◆ **Written problem**: Starting with the first line and ending with the line that holds "return Vector((CX +", repeat the material exactly.

◆ **Given entries**:
[Start]

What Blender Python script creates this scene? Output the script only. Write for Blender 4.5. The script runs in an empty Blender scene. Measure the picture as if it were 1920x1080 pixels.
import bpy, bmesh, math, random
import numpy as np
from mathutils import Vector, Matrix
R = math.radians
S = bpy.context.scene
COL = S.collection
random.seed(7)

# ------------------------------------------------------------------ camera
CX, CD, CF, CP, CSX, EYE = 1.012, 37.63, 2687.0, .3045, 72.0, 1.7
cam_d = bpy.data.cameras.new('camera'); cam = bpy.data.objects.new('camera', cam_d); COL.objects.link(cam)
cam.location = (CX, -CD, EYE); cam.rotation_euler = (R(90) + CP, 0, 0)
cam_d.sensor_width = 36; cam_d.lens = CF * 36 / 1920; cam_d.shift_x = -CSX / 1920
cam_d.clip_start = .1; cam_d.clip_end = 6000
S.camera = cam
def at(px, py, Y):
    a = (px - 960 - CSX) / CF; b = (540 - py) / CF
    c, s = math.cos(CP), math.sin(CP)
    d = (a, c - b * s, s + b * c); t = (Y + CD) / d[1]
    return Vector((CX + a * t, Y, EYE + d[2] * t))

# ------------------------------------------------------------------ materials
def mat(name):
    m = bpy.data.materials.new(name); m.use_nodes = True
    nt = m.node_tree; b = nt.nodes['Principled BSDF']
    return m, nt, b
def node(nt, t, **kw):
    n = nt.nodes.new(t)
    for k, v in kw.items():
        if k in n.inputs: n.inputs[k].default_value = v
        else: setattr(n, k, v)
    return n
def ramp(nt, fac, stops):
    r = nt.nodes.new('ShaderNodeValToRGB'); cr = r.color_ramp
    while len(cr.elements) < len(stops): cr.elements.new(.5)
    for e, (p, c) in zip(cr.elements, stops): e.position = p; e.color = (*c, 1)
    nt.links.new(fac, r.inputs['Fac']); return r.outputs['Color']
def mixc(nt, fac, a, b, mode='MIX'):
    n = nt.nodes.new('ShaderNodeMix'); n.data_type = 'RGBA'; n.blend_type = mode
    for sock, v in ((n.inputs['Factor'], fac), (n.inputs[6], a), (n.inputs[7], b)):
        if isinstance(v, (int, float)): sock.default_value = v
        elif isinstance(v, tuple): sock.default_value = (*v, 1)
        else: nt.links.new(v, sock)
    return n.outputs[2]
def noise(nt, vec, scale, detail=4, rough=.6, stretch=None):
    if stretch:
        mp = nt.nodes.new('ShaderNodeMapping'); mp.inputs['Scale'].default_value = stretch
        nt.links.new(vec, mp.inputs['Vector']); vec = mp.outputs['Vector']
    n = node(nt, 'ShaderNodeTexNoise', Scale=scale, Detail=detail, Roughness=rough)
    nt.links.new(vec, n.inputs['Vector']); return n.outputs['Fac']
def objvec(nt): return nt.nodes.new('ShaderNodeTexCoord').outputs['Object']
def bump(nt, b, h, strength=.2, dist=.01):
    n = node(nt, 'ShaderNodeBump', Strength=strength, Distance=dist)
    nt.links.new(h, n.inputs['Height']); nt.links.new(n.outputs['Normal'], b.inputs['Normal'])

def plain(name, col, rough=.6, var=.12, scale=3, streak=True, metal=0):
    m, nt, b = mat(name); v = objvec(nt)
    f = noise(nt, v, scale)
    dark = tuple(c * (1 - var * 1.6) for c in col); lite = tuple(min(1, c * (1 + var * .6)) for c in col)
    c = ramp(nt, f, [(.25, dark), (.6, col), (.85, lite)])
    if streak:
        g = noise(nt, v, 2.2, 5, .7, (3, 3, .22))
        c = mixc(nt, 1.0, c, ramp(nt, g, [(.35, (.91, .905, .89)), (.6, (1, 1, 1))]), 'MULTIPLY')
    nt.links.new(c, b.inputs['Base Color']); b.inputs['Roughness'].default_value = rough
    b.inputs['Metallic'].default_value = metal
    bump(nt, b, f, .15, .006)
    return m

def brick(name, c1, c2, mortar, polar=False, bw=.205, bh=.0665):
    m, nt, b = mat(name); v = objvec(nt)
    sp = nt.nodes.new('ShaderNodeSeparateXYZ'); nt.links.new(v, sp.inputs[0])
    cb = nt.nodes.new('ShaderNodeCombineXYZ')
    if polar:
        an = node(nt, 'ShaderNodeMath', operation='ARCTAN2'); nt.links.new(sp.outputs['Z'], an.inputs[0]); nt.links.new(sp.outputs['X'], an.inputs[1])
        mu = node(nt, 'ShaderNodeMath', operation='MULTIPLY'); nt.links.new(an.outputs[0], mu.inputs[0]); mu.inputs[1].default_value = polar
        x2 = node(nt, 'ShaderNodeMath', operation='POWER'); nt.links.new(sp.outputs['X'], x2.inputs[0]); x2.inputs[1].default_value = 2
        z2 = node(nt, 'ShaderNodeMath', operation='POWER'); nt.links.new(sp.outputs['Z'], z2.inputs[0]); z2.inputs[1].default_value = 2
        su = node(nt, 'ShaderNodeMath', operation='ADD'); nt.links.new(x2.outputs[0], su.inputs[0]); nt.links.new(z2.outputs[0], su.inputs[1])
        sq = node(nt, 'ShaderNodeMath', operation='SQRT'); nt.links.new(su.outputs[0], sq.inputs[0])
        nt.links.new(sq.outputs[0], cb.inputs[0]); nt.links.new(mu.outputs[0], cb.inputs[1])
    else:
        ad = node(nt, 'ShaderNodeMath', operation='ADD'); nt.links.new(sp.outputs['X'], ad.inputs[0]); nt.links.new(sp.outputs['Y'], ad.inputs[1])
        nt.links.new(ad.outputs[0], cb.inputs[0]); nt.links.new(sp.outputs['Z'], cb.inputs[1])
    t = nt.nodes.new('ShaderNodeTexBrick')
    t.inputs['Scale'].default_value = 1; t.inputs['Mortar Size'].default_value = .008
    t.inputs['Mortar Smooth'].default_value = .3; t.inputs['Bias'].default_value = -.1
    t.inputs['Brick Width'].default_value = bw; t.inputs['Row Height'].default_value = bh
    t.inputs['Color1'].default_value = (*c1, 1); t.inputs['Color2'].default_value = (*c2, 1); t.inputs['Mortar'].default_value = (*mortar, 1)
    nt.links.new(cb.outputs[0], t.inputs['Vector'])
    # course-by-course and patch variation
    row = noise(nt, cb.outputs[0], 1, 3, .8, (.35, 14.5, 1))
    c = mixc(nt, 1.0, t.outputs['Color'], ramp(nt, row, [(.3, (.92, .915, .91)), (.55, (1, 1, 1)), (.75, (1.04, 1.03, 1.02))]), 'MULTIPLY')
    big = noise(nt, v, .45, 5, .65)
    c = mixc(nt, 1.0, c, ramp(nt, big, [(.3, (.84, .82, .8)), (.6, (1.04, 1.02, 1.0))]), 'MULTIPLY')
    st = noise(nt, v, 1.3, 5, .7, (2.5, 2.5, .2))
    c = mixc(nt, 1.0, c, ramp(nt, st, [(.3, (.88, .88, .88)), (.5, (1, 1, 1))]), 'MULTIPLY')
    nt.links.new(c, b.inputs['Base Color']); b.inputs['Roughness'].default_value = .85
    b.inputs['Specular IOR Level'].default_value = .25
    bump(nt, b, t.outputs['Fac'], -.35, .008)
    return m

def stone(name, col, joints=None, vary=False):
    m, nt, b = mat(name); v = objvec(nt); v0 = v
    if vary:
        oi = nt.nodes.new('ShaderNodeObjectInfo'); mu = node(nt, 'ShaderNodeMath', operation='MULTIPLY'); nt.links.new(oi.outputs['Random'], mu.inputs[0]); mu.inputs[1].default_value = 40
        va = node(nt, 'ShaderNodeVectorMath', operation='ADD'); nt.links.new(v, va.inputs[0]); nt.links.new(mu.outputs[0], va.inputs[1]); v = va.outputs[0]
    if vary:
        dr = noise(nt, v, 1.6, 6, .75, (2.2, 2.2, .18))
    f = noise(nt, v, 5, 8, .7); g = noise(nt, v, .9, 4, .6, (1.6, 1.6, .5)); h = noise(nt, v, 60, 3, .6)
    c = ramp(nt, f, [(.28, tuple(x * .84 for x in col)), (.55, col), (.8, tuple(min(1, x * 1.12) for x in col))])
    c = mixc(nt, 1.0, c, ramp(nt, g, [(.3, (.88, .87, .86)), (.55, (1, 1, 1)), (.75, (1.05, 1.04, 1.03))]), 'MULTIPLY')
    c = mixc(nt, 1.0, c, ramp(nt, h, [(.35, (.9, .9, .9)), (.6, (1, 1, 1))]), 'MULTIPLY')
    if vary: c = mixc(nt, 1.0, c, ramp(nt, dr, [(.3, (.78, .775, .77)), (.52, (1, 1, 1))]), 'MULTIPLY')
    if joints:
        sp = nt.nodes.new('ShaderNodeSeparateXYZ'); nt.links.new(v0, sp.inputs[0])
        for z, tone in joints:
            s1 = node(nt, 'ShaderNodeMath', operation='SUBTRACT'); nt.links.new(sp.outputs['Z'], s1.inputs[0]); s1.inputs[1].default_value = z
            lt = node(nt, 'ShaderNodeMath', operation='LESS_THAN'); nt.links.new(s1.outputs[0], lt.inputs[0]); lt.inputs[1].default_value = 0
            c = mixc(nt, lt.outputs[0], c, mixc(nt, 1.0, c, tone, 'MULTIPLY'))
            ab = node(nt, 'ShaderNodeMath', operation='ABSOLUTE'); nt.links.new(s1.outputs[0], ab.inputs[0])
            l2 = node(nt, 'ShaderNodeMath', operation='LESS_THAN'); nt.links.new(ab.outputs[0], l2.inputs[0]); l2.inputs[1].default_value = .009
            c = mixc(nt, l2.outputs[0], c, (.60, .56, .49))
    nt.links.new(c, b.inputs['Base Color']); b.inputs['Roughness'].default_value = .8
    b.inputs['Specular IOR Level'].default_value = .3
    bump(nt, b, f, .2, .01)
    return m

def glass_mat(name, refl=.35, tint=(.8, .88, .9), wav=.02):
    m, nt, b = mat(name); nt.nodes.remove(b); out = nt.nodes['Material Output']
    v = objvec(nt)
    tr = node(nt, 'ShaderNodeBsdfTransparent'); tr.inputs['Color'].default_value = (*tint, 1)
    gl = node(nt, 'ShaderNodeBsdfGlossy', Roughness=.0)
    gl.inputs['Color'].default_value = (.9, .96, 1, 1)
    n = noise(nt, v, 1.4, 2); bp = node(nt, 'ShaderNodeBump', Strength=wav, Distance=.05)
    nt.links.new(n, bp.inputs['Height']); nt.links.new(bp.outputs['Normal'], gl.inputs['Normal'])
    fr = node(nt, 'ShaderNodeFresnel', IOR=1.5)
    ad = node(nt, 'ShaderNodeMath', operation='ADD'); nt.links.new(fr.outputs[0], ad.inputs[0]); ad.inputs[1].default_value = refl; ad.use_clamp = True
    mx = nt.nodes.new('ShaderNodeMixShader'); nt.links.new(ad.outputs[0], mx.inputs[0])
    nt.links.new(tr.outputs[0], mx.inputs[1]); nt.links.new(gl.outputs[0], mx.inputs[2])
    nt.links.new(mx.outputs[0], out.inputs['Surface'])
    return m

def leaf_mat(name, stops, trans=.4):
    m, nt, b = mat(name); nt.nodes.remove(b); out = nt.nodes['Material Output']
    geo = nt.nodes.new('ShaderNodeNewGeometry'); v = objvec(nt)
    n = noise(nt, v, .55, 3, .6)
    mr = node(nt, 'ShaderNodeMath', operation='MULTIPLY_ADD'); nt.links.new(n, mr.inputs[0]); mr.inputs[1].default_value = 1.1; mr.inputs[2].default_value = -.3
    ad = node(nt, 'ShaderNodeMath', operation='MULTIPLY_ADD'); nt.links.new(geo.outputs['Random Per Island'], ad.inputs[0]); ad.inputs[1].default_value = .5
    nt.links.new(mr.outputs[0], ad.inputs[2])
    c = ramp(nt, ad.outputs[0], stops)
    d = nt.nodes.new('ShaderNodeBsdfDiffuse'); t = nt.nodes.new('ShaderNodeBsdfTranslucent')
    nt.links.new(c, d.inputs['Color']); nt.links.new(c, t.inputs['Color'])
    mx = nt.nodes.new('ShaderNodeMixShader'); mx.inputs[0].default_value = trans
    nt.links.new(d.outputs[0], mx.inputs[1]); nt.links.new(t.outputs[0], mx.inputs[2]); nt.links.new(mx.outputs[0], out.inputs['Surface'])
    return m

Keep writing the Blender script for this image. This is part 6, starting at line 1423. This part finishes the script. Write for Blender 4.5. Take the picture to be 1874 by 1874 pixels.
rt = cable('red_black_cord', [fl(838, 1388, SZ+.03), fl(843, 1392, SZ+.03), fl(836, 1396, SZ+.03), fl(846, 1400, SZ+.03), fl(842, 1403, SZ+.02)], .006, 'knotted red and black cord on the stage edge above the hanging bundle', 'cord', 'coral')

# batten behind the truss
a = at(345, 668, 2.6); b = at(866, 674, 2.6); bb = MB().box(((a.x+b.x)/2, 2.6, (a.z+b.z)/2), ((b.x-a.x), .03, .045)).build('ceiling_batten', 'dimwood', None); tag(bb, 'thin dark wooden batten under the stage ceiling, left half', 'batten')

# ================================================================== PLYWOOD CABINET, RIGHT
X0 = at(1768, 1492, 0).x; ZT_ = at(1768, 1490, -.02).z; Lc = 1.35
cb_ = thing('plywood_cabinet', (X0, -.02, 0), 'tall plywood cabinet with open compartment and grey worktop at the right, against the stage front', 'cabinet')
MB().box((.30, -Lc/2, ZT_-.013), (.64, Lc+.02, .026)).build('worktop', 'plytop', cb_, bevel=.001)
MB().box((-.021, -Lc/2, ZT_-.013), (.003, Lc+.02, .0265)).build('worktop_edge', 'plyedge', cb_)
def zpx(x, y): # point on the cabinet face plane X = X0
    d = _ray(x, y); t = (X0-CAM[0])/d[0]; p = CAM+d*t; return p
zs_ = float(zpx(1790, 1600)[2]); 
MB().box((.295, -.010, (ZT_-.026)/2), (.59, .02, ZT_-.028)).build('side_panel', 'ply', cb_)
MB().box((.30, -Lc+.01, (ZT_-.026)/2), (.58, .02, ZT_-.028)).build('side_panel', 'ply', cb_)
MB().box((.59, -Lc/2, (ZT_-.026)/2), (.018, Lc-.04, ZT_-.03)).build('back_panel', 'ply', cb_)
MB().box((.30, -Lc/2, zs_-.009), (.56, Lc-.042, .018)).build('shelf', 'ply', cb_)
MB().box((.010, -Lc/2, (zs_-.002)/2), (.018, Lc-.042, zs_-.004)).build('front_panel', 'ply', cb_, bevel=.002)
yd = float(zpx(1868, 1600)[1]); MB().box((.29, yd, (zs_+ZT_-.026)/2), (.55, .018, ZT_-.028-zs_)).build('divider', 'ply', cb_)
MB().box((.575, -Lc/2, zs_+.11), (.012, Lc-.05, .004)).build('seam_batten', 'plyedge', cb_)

[End]

◆ **Result**:
What Blender Python script creates this scene? Output the script only. Write for Blender 4.5. The script runs in an empty Blender scene. Measure the picture as if it were 1920x1080 pixels.
import bpy, bmesh, math, random
import numpy as np
from mathutils import Vector, Matrix
R = math.radians
S = bpy.context.scene
COL = S.collection
random.seed(7)

# ------------------------------------------------------------------ camera
CX, CD, CF, CP, CSX, EYE = 1.012, 37.63, 2687.0, .3045, 72.0, 1.7
cam_d = bpy.data.cameras.new('camera'); cam = bpy.data.objects.new('camera', cam_d); COL.objects.link(cam)
cam.location = (CX, -CD, EYE); cam.rotation_euler = (R(90) + CP, 0, 0)
cam_d.sensor_width = 36; cam_d.lens = CF * 36 / 1920; cam_d.shift_x = -CSX / 1920
cam_d.clip_start = .1; cam_d.clip_end = 6000
S.camera = cam
def at(px, py, Y):
    a = (px - 960 - CSX) / CF; b = (540 - py) / CF
    c, s = math.cos(CP), math.sin(CP)
    d = (a, c - b * s, s + b * c); t = (Y + CD) / d[1]
    return Vector((CX + a * t, Y, EYE + d[2] * t))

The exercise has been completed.